But in reality, waiting until late December is apt to be too late if you're aiming to minimize your tax bill. You may lose your chance to act pre-emptively to avoid capital gains distributions from your mutual funds, for example. And the longer you wait, the more you court the risk that you won't conduct these year-end portfolio maneuvers at all. After all, December is often a busy month, period.
I think it's going to be a doozy of a capital gain distribution season, especially from equity mutual funds. After a six-year stock market rally, many funds have hefty capital gains on their books from having unloaded appreciated shares, and they have few losses to offset them. Those gains, in turn, must be distributed to shareholders. Further adding to the potential for capital gain distribution pain is that many actively managed equity funds have been in redemption mode as investors have switched to passive products; that means those distributions will get dished out across a smaller shareholder base of active-fund owners who stayed put. If your plan was to lighten up on a position or sell out of it altogether because doing so makes sense from an investment standpoint, consider making your trades before capital gain distribution season begins in earnest--usually in early December. Funds will begin posting estimates of their anticipated distributions within a month or so; scout out your fund company's website for the latest information.
Selling pre-emptively to avoid an impending capital gain distribution isn't always a good idea, though. If you unload shares to dodge a distribution, you run the risk of triggering another tax bill instead: capital gains taxes on your sale. And if your shares have appreciated substantially since you purchased them, those gains could handily exceed any savings you realize by dodging the impending distribution. Thus, it's important to make sure that you're letting an investment's fundamental merits, rather than tax matters alone, drive your decision-making.
Another way to blunt capital gains pain is to unload securities that are trading below your purchase prices. You can then use those losses to offset your capital gains or, if your losses exceed your gains, to offset up to $3,000 in ordinary income. Stocks are generally up this year, but you still may be able to identify laggard holdings here and there. In fact, more than 6,000 individual stocks in Morningstar's database have posted losses of more than 10% over the past year, including widely held mega-cap names like Amazon (AMZN), Ford (F) and General Motors (GM), and Samsung Electronics (SSNLF). It may be harder to find mutual funds that are in the red over your holding period, but energy and commodity funds could be ripe for pruning. If you've selected the specific share identification method for calculating cost basis, you can take a surgical approach, selling your high-cost-basis lots while leaving lower-cost-basis shares in place. This article goes into greater detail on tax-loss selling. (If you're in the 0% tax bracket for long-term capital gains, you might also consider tax-gain harvesting; financial-planning expert Michael Kitces discussed the logistics in this video.)

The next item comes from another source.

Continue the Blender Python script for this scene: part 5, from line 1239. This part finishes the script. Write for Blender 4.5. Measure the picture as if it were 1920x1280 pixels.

One of the drawbacks to tax-loss selling is that you might want to hang on to your laggard holdings, not throw them overboard, because they could rebound. Thus, here's another area where you want to be sure to put investment considerations ahead of tax factors in your decision-making. That said, it's worth noting that if you wait at least 31 days beyond your sale date, you can rebuy the same securities without disqualifying your tax loss. Alternatively, you can buy a different security that provides exposure to a similar market segment. If this is your plan, just make sure the security you're buying isn't "substantially identical." You can't, for example, sell an MSCI EAFE index fund and buy an ETF that tracks the same index, but you could switch from an actively managed fund to an index product.
You have until Dec. 31 to take your required minimum distributions from your Traditional IRA and 401(k) accounts, provided you're age 70 1/2 and older. Bear in mind that you don't have to take equal distributions from each of your holdings. Assuming you've calculated the correct amount of your RMDs for each account type, you can be surgical about where you go for the money. If your portfolio is heavier on U.S. large-cap equities than is ideal, for example, you can correct the imbalance by pulling your withdrawals from those holdings. That allows you to fulfill your tax-related obligations while also improving your portfolio's risk/reward profile for the future. This article provides some tips for RMD season.
It's a high-class problem: Rather than take out living expenses from their IRAs throughout the year, some affluent retirees view RMDs as a necessary evil: Money has to come out of their IRAs to satisfy the IRS, but they don't really need it. If you're in that camp, remember that you can reinvest the money in a taxable account; just be sure to steer it toward tax-efficient investments such as stock index funds, exchange-traded funds, or municipal bonds. Alternatively, if you or your spouse has earned (that is, nonportfolio) income to cover your contribution, you can put the money into a Roth IRA. (This article discusses how to invest RMDs you don't need.) Of course, RMD time also coincides with gift-giving season; in 2014, you can give up to $14,000 to each individual without having to file a gift-tax return, and you can lower your tax bill via charitable contributions.